The EMMY Awards: Part 2

The EMMY Awards: Part 2

Here is a photo from the 1955 Emmy Awards. NBC originated this first ever coast to coast simulcast. Starting in 1955 to 1971, the Emmys were simulcast from both New York and Los Angeles to quell jealousies between rival cities, frequently resulting in screens going blank for up to a minute. It was a costly arrangement and NBC paid $110,000 for the first transcontinental hookup.

When the Emmys were first broadcast in 1949, there were 1 million TV sets in the United States. By the national broadcast of 1955, there were 25 million.

ATT was nominated for an engineering Emmy but lost in 1951 for the transcontinental microwave relay system that made possible live coast-to-coast television broadcasts.

The Emmys have been televised every year except 1954 when there were disputes between the east and west coast chapters, and were shown for the first time on a national broadcast in 1955 on NBC. The January 16, 1957, Emmy awards ceremony was the first to be telecast in color.

Ed Sullivan and New York’s TV elite forced the establishment of a separate bicoastal group, the National Academy of Television Arts and Sciences in 1957.

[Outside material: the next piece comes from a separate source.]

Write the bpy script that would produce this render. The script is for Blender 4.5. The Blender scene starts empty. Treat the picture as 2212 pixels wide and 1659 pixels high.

In 1977, after suits and countersuits, the bicoastal academies finally agreed to work together. The NATAS, based in New York, manages daytime, sports, news and documentary, international and local awards. The newer Academy of Television Arts and Sciences, located in California, bestows primetime prizes.

The number of categories for Emmys has fluctuated wildly over the years, from six the first year to more than 40 in many seasons. Even the wording changes, fluctuating from best to outstanding. Once there was a separate category for Westerns, but those Gunsmoke and Maverick days are gone at least for now. Cable TV programming was not allowed to participate in the primetime competition until 1987.

Jackie Gleason never won an Emmy, but his pal Art Carney won five for The Honeymooners. Deadpanner Ed Sullivan, who caused the bicoastal split in the academy in June 1955, smiled when his show received the Best Variety Series award that year. He never won a personal Emmy in voter competition, but was given a Trustees Award in 1971.

Rod Serling won his third successive writing award in 1957 for The Comedian, about the struggles of a burlesque king adjusting to TV. The award for the story, obviously based on Milton Berles life, was presented by Berle.

The Emmys ceremony for the 1958-59 season is remembered for the notorious Astaire Affair, when the dancers first television special, An Evening with Fred Astaire, won all nine of the awards for which it was nominated, thus establishing an Emmy record. Ed Sullivan asked that the ballots be impounded.

Huckleberry Hound was the first syndicated program and the first cartoon series to take home an Emmy, which it did in the 1959-60 season.

Hallmark Hall of Fame’s Macbeth, a $750,000 production filmed on location in Scotland and broadcast as a two hour color presentation, is considered by many television historians to be the first made for TV movie. It received five Emmys at the 1961 ceremony, including one in the rare category, Program of the Year.